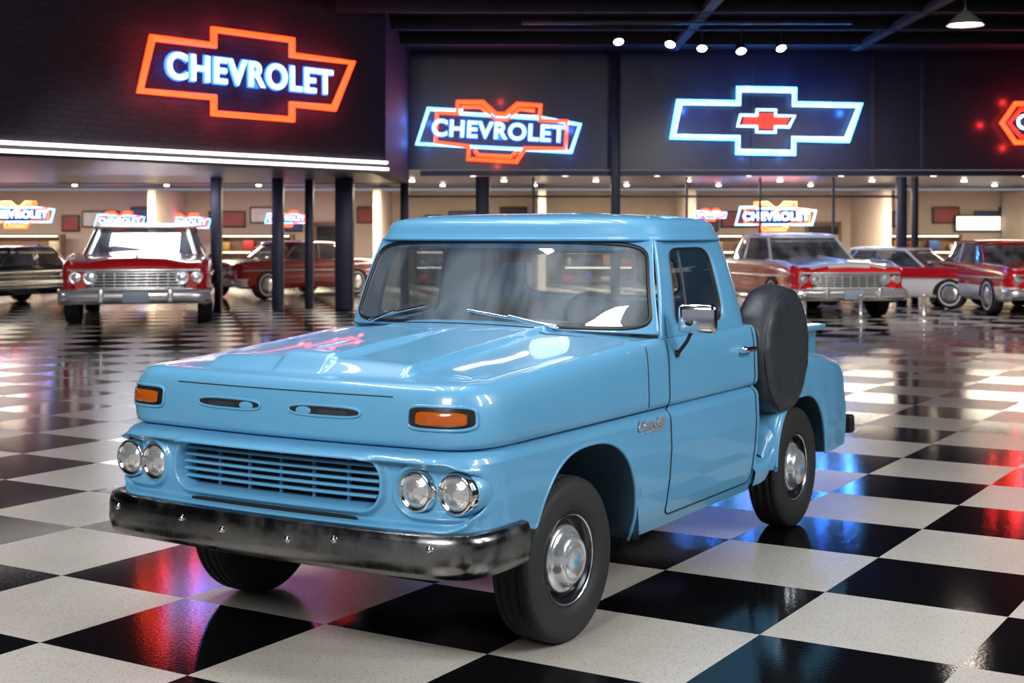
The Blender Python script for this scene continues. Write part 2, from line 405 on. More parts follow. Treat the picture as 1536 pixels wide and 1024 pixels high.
# ---------------- wheels
tp=[(.20,-.085),(.235,-.098),(.30,-.104),(.345,-.097),(.366,-.082),(.370,-.068),(.370,-.052),(.363,-.049),(.363,-.043),(.371,-.040),(.371,-.012),(.364,-.009),(.364,.009),(.371,.012),(.371,.040),(.363,.043),(.363,.049),(.370,.052),(.370,.068),(.366,.082),(.345,.097),(.30,.104),(.27,.103),(.262,.1045),(.235,.098),(.212,.085),(.205,.075)]
tm=[0]*4+[1]*16+[0]*6
RIM=M('rim_black',(.012,.014,.018),.22,0,1)
def wheel(x,y,sg,steer=0):
    g=empty('wheel'); g.parent=T; g.location=(x,y,.37); g.rotation_euler=(0,0,steer+(0 if sg>0 else pi))
    lathe('tire',tp,[RUB,TREAD],g,axis='Y',n=80,fmi=tm)
    lathe('rim',[(.208,.078),(.212,.086),(.204,.088),(.194,.072),(.188,.040),(.180,.02),(.170,.018),(.160,.04),(.10,.045),(.001,.045)],RIM,g,n=64)
    lathe('rim_stripe',[(.201,.0875),(.197,.084)],HUB,g,n=64)
    lathe('hubcap',[(.150,.042),(.152,.055),(.147,.064),(.138,.066),(.128,.070),(.118,.082),(.110,.100),(.100,.112),(.088,.116),(.083,.111),(.078,.115),(.050,.120),(.001,.122)],HUB,g,n=64)
    lathe('hubcap_centre',[(.022,.1215),(.020,.1235),(.001,.124)],PAINT,g,n=32)
for x,st in((-.07,-.05),(-3.0,0)):
    for sg in(1,-1): wheel(x,sg*.875,sg,st)
for x in(-.07,-3.0): tube('axle',[(x,-.8,.37),(x,.8,.37)],.04,BLACK,T)
# ---------------- bed
XB0,XB1=-2.36,-4.10
for sg in(1,-1):
    sec=[(.69,.62),(.69,.70),(.70,.72),(.70,1.10),(.705,1.12),(.72,1.15),(.775,1.165),(.785,1.185),(.775,1.20),(.68,1.20),(.665,1.18),(.665,.64)]
    grid('bed_side',[[(x,sg*y,z) for y,z in sec] for x in (XB0,XB1)],PAINT,T,smooth=False)
    X0,X1=-2.44,-3.90
    fc,fw=-3.0,.455
    xs=sorted(set(lin(X1,X0,24)+[fc-fw*cos(pi*i/50) for i in range(51)]+lin(X1,X1+.1,10)+lin(X0-.14,X0,8)))
    def rarch(X):
        base=.40 if X<fc else .42
        u=abs((X-fc)/fw); 
        return max(base,.36+.46*(1-u**2.6)**(1/2.3)) if u<1 else base
    def ztop(X): return pl(-X,[(2.44,.54),(2.50,.66),(2.58,.75),(2.7,.84),(2.85,.93),(2.98,1.02),(3.08,1.07),(3.3,1.075),(3.6,1.045),(3.78,1.02),(3.85,1.005),(3.88,.98),(3.90,.93)])
    rows=[]
    for X in xs:
        zt=ztop(X); bz=rarch(X); r=[]
        zt=max(zt,bz+.07)
        yo=1.0-.02*sm(-X,3.6,3.90)-.04*sm(X,-2.6,-2.44)
        h=min(.15,(zt-bz)*.5)
        for k in range(15):
            t=pi/2*k/14; r.append((X,sg*(.70+(yo-.70)*sin(t)**.65),zt-h*(1-cos(t)**.7)))
        for k in range(1,16): 
            q=k/15; z=zt-h+(bz-zt+h)*q; r.append((X,sg*(yo+.012*sin(pi*q)),z))
        rows.append(r)
    grid('rear_fender',rows,PAINT,T)
    tube('rear_fender_lip',[(x,sg*1.0,rarch(x)) for x in xs if fc-fw-.001<=x<=fc+fw+.001],.012,PAINT,T)
    r0=rows[0]
    mesh('fender_rear_cap',[ (X1,sg*.70,.40)]+r0,[(0,i,i+1) for i in range(1,len(r0))],PAINT,T,False)
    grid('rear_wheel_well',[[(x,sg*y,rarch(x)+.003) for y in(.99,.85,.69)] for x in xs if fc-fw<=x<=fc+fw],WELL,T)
    SP=[(.68,.50),(.90,.49),(.985,.475),(1.0,.455),(.995,.42),(.98,.37)]
    grid('side_step',[[(x,sg*y,z+dz) for y,z in SP] for x,dz in ((-2.22,0),(-2.35,0),(-2.42,.01),(-2.48,.04),(-2.52,.09))],PAINT,T)
box('bed_floor',(-3.23,0,.66),(1.74,1.36,.04),DARK,T)
box('bed_front_panel',(-2.38,0,.93),(.04,1.40,.54),PAINT,T,.01)
box('tailgate',(-4.11,0,.92),(.05,1.40,.54),PAINT,T,.01)
box('rear_bumper',(-4.20,0,.50),(.08,1.90,.13),BLACK,T,.02)
box('rear_crossmember',(-4.0,0,.5),(.3,1.0,.1),BLACK,T,.02)
box('tail_lamp',(-4.02,.80,.72),(.08,.10,.10),M('red_lens',(.4,.01,.01),.2,0,1),T,.02)
sp=[(.0,.105),(.12,.107),(.20,.114),(.27,.122),(.32,.122),(.352,.112),(.376,.09),(.390,.055),(.395,.02),(.396,-.02),(.390,-.06),(.375,-.09),(.33,-.11),(.2,-.11),(.0,-.11)]
SX=-2.67; SY=.925; SZ=1.13
so=lathe('spare_tire_cover',[(a*.985,b) for a,b in sp],VINYL,T,(SX,SY,SZ),'Y',120)
for v in so.data.vertices:
    r=hypot(v.co.x,v.co.z)
    if r>.12:
        t=atan2(v.co.z,v.co.x); k=1+.004*sin(t*19+2*sin(t*3))*sm(r,.2,.38)+.002*sin(t*37)
        v.co.x*=k; v.co.z*=k; v.co.y+= .003*sin(t*13+r*20)
tube('cover_piping',[(SX+.361*cos(t),SY+.102,SZ+.361*sin(t)) for t in lin(0,2*pi,60)[:-1]],.006,VINYL,T,closed=True)
box('spare_bracket',(SX,.76,.95),(.12,.16,.2),BLACK,T,.01)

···

> TO BE DONE
Repeat the listing in full and exactly. Leave any pictures out.

> SOLUTION TO THIS PROBLEM
The Blender Python script for this scene continues. Write part 2, from line 405 on. More parts follow. Treat the picture as 1536 pixels wide and 1024 pixels high.
# ---------------- wheels
tp=[(.20,-.085),(.235,-.098),(.30,-.104),(.345,-.097),(.366,-.082),(.370,-.068),(.370,-.052),(.363,-.049),(.363,-.043),(.371,-.040),(.371,-.012),(.364,-.009),(.364,.009),(.371,.012),(.371,.040),(.363,.043),(.363,.049),(.370,.052),(.370,.068),(.366,.082),(.345,.097),(.30,.104),(.27,.103),(.262,.1045),(.235,.098),(.212,.085),(.205,.075)]
tm=[0]*4+[1]*16+[0]*6
RIM=M('rim_black',(.012,.014,.018),.22,0,1)
def wheel(x,y,sg,steer=0):
    g=empty('wheel'); g.parent=T; g.location=(x,y,.37); g.rotation_euler=(0,0,steer+(0 if sg>0 else pi))
    lathe('tire',tp,[RUB,TREAD],g,axis='Y',n=80,fmi=tm)
    lathe('rim',[(.208,.078),(.212,.086),(.204,.088),(.194,.072),(.188,.040),(.180,.02),(.170,.018),(.160,.04),(.10,.045),(.001,.045)],RIM,g,n=64)
    lathe('rim_stripe',[(.201,.0875),(.197,.084)],HUB,g,n=64)
    lathe('hubcap',[(.150,.042),(.152,.055),(.147,.064),(.138,.066),(.128,.070),(.118,.082),(.110,.100),(.100,.112),(.088,.116),(.083,.111),(.078,.115),(.050,.120),(.001,.122)],HUB,g,n=64)
    lathe('hubcap_centre',[(.022,.1215),(.020,.1235),(.001,.124)],PAINT,g,n=32)
for x,st in((-.07,-.05),(-3.0,0)):
    for sg in(1,-1): wheel(x,sg*.875,sg,st)
for x in(-.07,-3.0): tube('axle',[(x,-.8,.37),(x,.8,.37)],.04,BLACK,T)
# ---------------- bed
XB0,XB1=-2.36,-4.10
for sg in(1,-1):
    sec=[(.69,.62),(.69,.70),(.70,.72),(.70,1.10),(.705,1.12),(.72,1.15),(.775,1.165),(.785,1.185),(.775,1.20),(.68,1.20),(.665,1.18),(.665,.64)]
    grid('bed_side',[[(x,sg*y,z) for y,z in sec] for x in (XB0,XB1)],PAINT,T,smooth=False)
    X0,X1=-2.44,-3.90
    fc,fw=-3.0,.455
    xs=sorted(set(lin(X1,X0,24)+[fc-fw*cos(pi*i/50) for i in range(51)]+lin(X1,X1+.1,10)+lin(X0-.14,X0,8)))
    def rarch(X):
        base=.40 if X<fc else .42
        u=abs((X-fc)/fw); 
        return max(base,.36+.46*(1-u**2.6)**(1/2.3)) if u<1 else base
    def ztop(X): return pl(-X,[(2.44,.54),(2.50,.66),(2.58,.75),(2.7,.84),(2.85,.93),(2.98,1.02),(3.08,1.07),(3.3,1.075),(3.6,1.045),(3.78,1.02),(3.85,1.005),(3.88,.98),(3.90,.93)])
    rows=[]
    for X in xs:
        zt=ztop(X); bz=rarch(X); r=[]
        zt=max(zt,bz+.07)
        yo=1.0-.02*sm(-X,3.6,3.90)-.04*sm(X,-2.6,-2.44)
        h=min(.15,(zt-bz)*.5)
        for k in range(15):
            t=pi/2*k/14; r.append((X,sg*(.70+(yo-.70)*sin(t)**.65),zt-h*(1-cos(t)**.7)))
        for k in range(1,16): 
            q=k/15; z=zt-h+(bz-zt+h)*q; r.append((X,sg*(yo+.012*sin(pi*q)),z))
        rows.append(r)
    grid('rear_fender',rows,PAINT,T)
    tube('rear_fender_lip',[(x,sg*1.0,rarch(x)) for x in xs if fc-fw-.001<=x<=fc+fw+.001],.012,PAINT,T)
    r0=rows[0]
    mesh('fender_rear_cap',[ (X1,sg*.70,.40)]+r0,[(0,i,i+1) for i in range(1,len(r0))],PAINT,T,False)
    grid('rear_wheel_well',[[(x,sg*y,rarch(x)+.003) for y in(.99,.85,.69)] for x in xs if fc-fw<=x<=fc+fw],WELL,T)
    SP=[(.68,.50),(.90,.49),(.985,.475),(1.0,.455),(.995,.42),(.98,.37)]
    grid('side_step',[[(x,sg*y,z+dz) for y,z in SP] for x,dz in ((-2.22,0),(-2.35,0),(-2.42,.01),(-2.48,.04),(-2.52,.09))],PAINT,T)
box('bed_floor',(-3.23,0,.66),(1.74,1.36,.04),DARK,T)
box('bed_front_panel',(-2.38,0,.93),(.04,1.40,.54),PAINT,T,.01)
box('tailgate',(-4.11,0,.92),(.05,1.40,.54),PAINT,T,.01)
box('rear_bumper',(-4.20,0,.50),(.08,1.90,.13),BLACK,T,.02)
box('rear_crossmember',(-4.0,0,.5),(.3,1.0,.1),BLACK,T,.02)
box('tail_lamp',(-4.02,.80,.72),(.08,.10,.10),M('red_lens',(.4,.01,.01),.2,0,1),T,.02)
sp=[(.0,.105),(.12,.107),(.20,.114),(.27,.122),(.32,.122),(.352,.112),(.376,.09),(.390,.055),(.395,.02),(.396,-.02),(.390,-.06),(.375,-.09),(.33,-.11),(.2,-.11),(.0,-.11)]
SX=-2.67; SY=.925; SZ=1.13
so=lathe('spare_tire_cover',[(a*.985,b) for a,b in sp],VINYL,T,(SX,SY,SZ),'Y',120)
for v in so.data.vertices:
    r=hypot(v.co.x,v.co.z)
    if r>.12:
        t=atan2(v.co.z,v.co.x); k=1+.004*sin(t*19+2*sin(t*3))*sm(r,.2,.38)+.002*sin(t*37)
        v.co.x*=k; v.co.z*=k; v.co.y+= .003*sin(t*13+r*20)
tube('cover_piping',[(SX+.361*cos(t),SY+.102,SZ+.361*sin(t)) for t in lin(0,2*pi,60)[:-1]],.006,VINYL,T,closed=True)
box('spare_bracket',(SX,.76,.95),(.12,.16,.2),BLACK,T,.01)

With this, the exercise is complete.